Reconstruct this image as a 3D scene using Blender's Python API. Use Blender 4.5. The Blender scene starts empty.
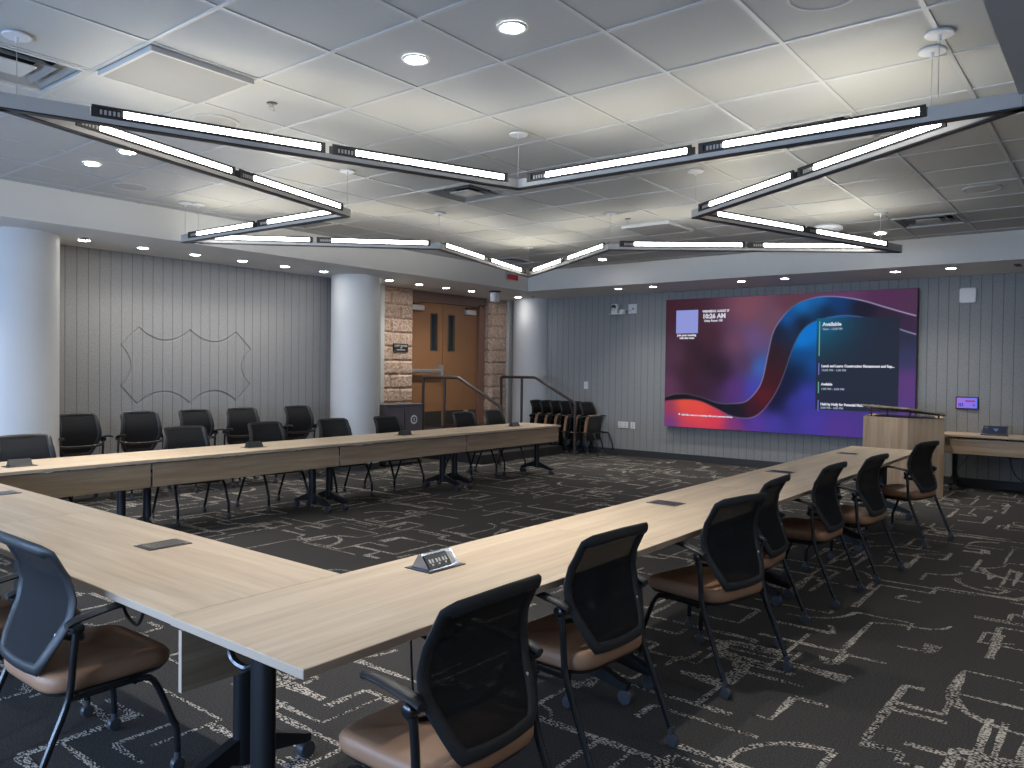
import bpy, bmesh, math, random
import numpy as np
from mathutils import Vector, Matrix
random.seed(7)
PI=math.pi
scene=bpy.context.scene
COL=scene.collection

# ------------------------------------------------------------------ helpers
def lin(c):
    return tuple((x/12.92 if x<=.04045 else ((x+.055)/1.055)**2.4) for x in c)
def rgb(r,g,b): return lin((r/255,g/255,b/255))
class M: pass
def nodes(name):
    m=bpy.data.materials.new(name); m.use_nodes=True
    nt=m.node_tree; b=nt.nodes['Principled BSDF']
    return m,nt,b
def mat(name,col,rough=.5,metal=0,spec=.5,noise=0,nscale=40,bump=0,bscale=200,coat=0):
    m,nt,b=nodes(name)
    b.inputs['Roughness'].default_value=rough; b.inputs['Metallic'].default_value=metal
    b.inputs['Specular IOR Level'].default_value=spec
    if coat: b.inputs['Coat Weight'].default_value=coat
    b.inputs['Base Color'].default_value=(*col,1)
    tc=nt.nodes.new('ShaderNodeTexCoord')
    if noise:
        n=nt.nodes.new('ShaderNodeTexNoise'); n.inputs['Scale'].default_value=nscale; n.inputs['Detail'].default_value=6
        r=nt.nodes.new('ShaderNodeValToRGB')
        r.color_ramp.elements[0].position=.3; r.color_ramp.elements[1].position=.7
        r.color_ramp.elements[0].color=(*[c*(1-noise) for c in col],1)
        r.color_ramp.elements[1].color=(*[min(1,c*(1+noise)) for c in col],1)
        nt.links.new(tc.outputs['Object'],n.inputs['Vector']); nt.links.new(n.outputs['Fac'],r.inputs['Fac'])
        nt.links.new(r.outputs['Color'],b.inputs['Base Color'])
    if bump:
        n2=nt.nodes.new('ShaderNodeTexNoise'); n2.inputs['Scale'].default_value=bscale; n2.inputs['Detail'].default_value=3
        bp=nt.nodes.new('ShaderNodeBump'); bp.inputs['Strength'].default_value=bump; bp.inputs['Distance'].default_value=.01
        nt.links.new(tc.outputs['Object'],n2.inputs['Vector']); nt.links.new(n2.outputs['Fac'],bp.inputs['Height']); nt.links.new(bp.outputs['Normal'],b.inputs['Normal'])
    return m
def emis(name,col,strength):
    m,nt,b=nodes(name)
    b.inputs['Base Color'].default_value=(0,0,0,1);b.inputs['Specular IOR Level'].default_value=.1
    b.inputs['Emission Color'].default_value=(*col,1); b.inputs['Emission Strength'].default_value=strength
    return m
def link(name,bm,mats,parent=None,smooth=False,loc=None,rot=None):
    me=bpy.data.meshes.new(name)
    bmesh.ops.recalc_face_normals(bm,faces=bm.faces[:])
    bm.to_mesh(me); bm.free()
    if not isinstance(mats,(list,tuple)): mats=[mats]
    for m in mats: me.materials.append(m)
    if smooth:
        for p in me.polygons: p.use_smooth=True
        if smooth is not True: me.set_sharp_from_angle(angle=math.radians(smooth))
    o=bpy.data.objects.new(name,me); COL.objects.link(o)
    if parent is not None: o.parent=parent
    if loc: o.location=loc
    if rot: o.rotation_euler=rot
    return o
def thing(name,label,cat,loc=(0,0,0),rz=0,group=None):
    o=bpy.data.objects.new(name,None); COL.objects.link(o); o.empty_display_size=.1
    o.location=loc; o.rotation_euler=(0,0,rz); o['label']=label; o['category']=cat
    if group:o['group']=group
    return o
def tag(o,label,cat,group=None):
    o['label']=label;o['category']=cat
    if group:o['group']=group
    return o
def struct(name,bm,m,parent=None,smooth=False):
    o=link(name,bm,m,parent,smooth)
    if parent is None:o['kind']='structure'
    return o
def dup(root,loc,rz,label,group=None,sc=None):
    r=root.copy(); COL.objects.link(r); r.location=loc; r.rotation_euler=(0,0,rz); r['label']=label
    if group:r['group']=group
    if sc: r.scale=sc
    for ch in list(root.children):
        c=ch.copy(); COL.objects.link(c); c.parent=r
        for g in list(ch.children):
            d=g.copy(); COL.objects.link(d); d.parent=c
    return r
def NB(): return bmesh.new()
def box(bm,x0,x1,y0,y1,z0,z1,mi=0,mtx=None):
    v=[bm.verts.new(p) for p in((x0,y0,z0),(x1,y0,z0),(x1,y1,z0),(x0,y1,z0),(x0,y0,z1),(x1,y0,z1),(x1,y1,z1),(x0,y1,z1))]
    fs=[]
    for f in((0,3,2,1),(4,5,6,7),(0,1,5,4),(1,2,6,5),(2,3,7,6),(3,0,4,7)):
        q=bm.faces.new([v[i] for i in f]); q.material_index=mi; fs.append(q)
    if mtx is not None:
        for a in v:a.co=mtx@a.co
    return v,fs
def bbox(bm,x0,x1,y0,y1,z0,z1,b=.004,seg=2,mi=0,mtx=None):
    """bevelled box"""
    v,fs=box(bm,x0,x1,y0,y1,z0,z1,mi)
    es=list({e for f in fs for e in f.edges})
    r=bmesh.ops.bevel(bm,geom=es,offset=b,segments=seg,affect='EDGES',profile=.5)
    vs={q for f in r['faces'] for q in f.verts}|{q for q in v if q.is_valid}
    for f in r['faces']:
        f.material_index=mi
    if mtx is not None:
        for a in vs:a.co=mtx@a.co
def prism(bm,poly,z0,z1,mi=0,axis='z',mtx=None):
    def P(a,b,c): return (a,b,c) if axis=='z' else ((a,c,b) if axis=='y' else (c,a,b))
    lo=[bm.verts.new(P(x,y,z0)) for x,y in poly]; hi=[bm.verts.new(P(x,y,z1)) for x,y in poly]
    n=len(poly)
    bm.faces.new(lo[::-1]).material_index=mi; bm.faces.new(hi).material_index=mi
    for i in range(n):
        bm.faces.new((lo[i],lo[(i+1)%n],hi[(i+1)%n],hi[i])).material_index=mi
    if mtx is not None:
        for a in lo+hi:a.co=mtx@a.co
def lathe(bm,prof,c=(0,0,0),n=24,mi=0,axis='z',cap=True):
    rings=[]
    for r,z in prof:
        ring=[]
        for i in range(n):
            a=2*PI*i/n; p=(r*math.cos(a),r*math.sin(a),z)
            if axis=='x':p=(p[2],p[0],p[1])
            if axis=='y':p=(p[0],p[2],p[1])
            ring.append(bm.verts.new((p[0]+c[0],p[1]+c[1],p[2]+c[2])))
        rings.append(ring)
    for a,b in zip(rings,rings[1:]):
        for i in range(n): bm.faces.new((a[i],a[(i+1)%n],b[(i+1)%n],b[i])).material_index=mi
    if cap:
        bm.faces.new(rings[0][::-1]).material_index=mi; bm.faces.new(rings[-1]).material_index=mi
def tube(bm,path,r,n=8,mi=0,closed=False,rb=None,up=None):
    """swept ellipse: r along binormal, rb along 'up'"""
    rb=rb or r
    P=[Vector(p) for p in path]; N=len(P); rings=[]
    prev=None
    for i,p in enumerate(P):
        a=P[(i-1)%N] if (closed or i>0) else P[i]; b=P[(i+1)%N] if (closed or i<N-1) else P[i]
        t1=(p-a).normalized() if (p-a).length>1e-9 else (b-p).normalized()
        t2=(b-p).normalized() if (b-p).length>1e-9 else t1
        t=(t1+t2).normalized()
        k=1/max(.5,math.sqrt(max(0,(1+t1.dot(t2))/2)))
        if up is not None: u=Vector(up)
        elif prev is not None: u=prev
        else: u=Vector((0,0,1)) if abs(t.z)<.9 else Vector((1,0,0))
        s=t.cross(u).normalized(); u=s.cross(t).normalized(); prev=u
        rings.append([bm.verts.new(p+s*(r*k*math.cos(2*PI*j/n))+u*(rb*math.sin(2*PI*j/n))) for j in range(n)])
    M_=N if closed else N-1
    for i in range(M_):
        A=rings[i];B=rings[(i+1)%N]
        for j in range(n): bm.faces.new((A[j],A[(j+1)%n],B[(j+1)%n],B[j])).material_index=mi
    if not closed:
        bm.faces.new(rings[0][::-1]).material_index=mi;bm.faces.new(rings[-1]).material_index=mi
def smoothpath(pts,k=4,closed=False):
    """catmull-rom"""
    P=[Vector(p) for p in pts];n=len(P);out=[]
    rng=range(n) if closed else range(n-1)
    for i in rng:
        g=lambda j:P[j%n] if closed else P[max(0,min(n-1,j))]
        a,b,c,d=g(i-1),g(i),g(i+1),g(i+2)
        for j in range(k):
            t=j/k
            out.append(.5*((2*b)+(c-a)*t+(2*a-5*b+4*c-d)*t*t+(3*b-a-3*c+d)*t**3))
    if not closed: out.append(P[-1])
    return out
def layers(bm,outline,lay,mi=0):
    """outline [(x,y)], lay [(z,inset scale)] stacked smooth solid"""
    cx=sum(p[0] for p in outline)/len(outline);cy=sum(p[1] for p in outline)/len(outline)
    rings=[]
    for z,s,*f in lay:
        rings.append([bm.verts.new((cx+(x-cx)*s,cy+(y-cy)*s,(z(x,y) if callable(z) else z))) for x,y in outline])
    n=len(outline)
    for a,b in zip(rings,rings[1:]):
        for i in range(n): bm.faces.new((a[i],a[(i+1)%n],b[(i+1)%n],b[i])).material_index=mi
    bm.faces.new(rings[0][::-1]).material_index=mi;bm.faces.new(rings[-1]).material_index=mi
def roundrect(x0,x1,y0,y1,r,n=5):
    out=[]
    for cx,cy,a0 in((x1-r,y1-r,0),(x0+r,y1-r,90),(x0+r,y0+r,180),(x1-r,y0+r,270)):
        for i in range(n+1):
            a=math.radians(a0+90*i/n); out.append((cx+r*math.cos(a),cy+r*math.sin(a)))
    return out
def basis(P,Q):
    """matrix with x axis P->Q (horizontal), origin P"""
    d=(Vector(Q)-Vector(P)); d.normalize()
    z=Vector((0,0,1)); y=z.cross(d).normalized()
    m=Matrix((d,y,z)).transposed().to_4x4(); m.translation=Vector(P); return m
def text_mesh(s,size,m,parent,name,origin,uvec,vvec,depth=.001,bold=0,align='LEFT'):
    """flat lettering with origin at the baseline start, running along uvec, upright along vvec"""
    cu=bpy.data.curves.new(name,'FONT'); cu.body=s; cu.size=size; cu.extrude=depth; cu.offset=bold; cu.align_x=align
    cu.resolution_u=3
    t=bpy.data.objects.new('tmp_text',cu); COL.objects.link(t)
    dg=bpy.context.evaluated_depsgraph_get(); dg.update()
    me=bpy.data.meshes.new_from_object(t.evaluated_get(dg)); me.name=name
    COL.objects.unlink(t); bpy.data.objects.remove(t); bpy.data.curves.remove(cu)
    u=Vector(uvec).normalized();v=Vector(vvec).normalized();w=u.cross(v)
    mm=Matrix((u,v,w)).transposed().to_4x4(); mm.translation=Vector(origin)
    me.transform(mm); me.materials.clear(); me.materials.append(m)
    o=bpy.data.objects.new(name,me); COL.objects.link(o); o.parent=parent
    return o

# ------------------------------------------------------------------ dimensions
H=1.56; XW=12.54; YL=9.83; ZS=2.948; ZC=3.291; XS=11.09; YS=8.416
XN=-2.4; YR=-2.6; YB=.455
TG=.675; GX=2.1; GY=1.47   # ceiling grid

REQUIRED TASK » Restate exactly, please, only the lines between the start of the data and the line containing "COL=scene.collection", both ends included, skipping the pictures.

CORRECT OUTPUT »
Reconstruct this image as a 3D scene using Blender's Python API. Use Blender 4.5. The Blender scene starts empty.
import bpy, bmesh, math, random
import numpy as np
from mathutils import Vector, Matrix
random.seed(7)
PI=math.pi
scene=bpy.context.scene
COL=scene.collection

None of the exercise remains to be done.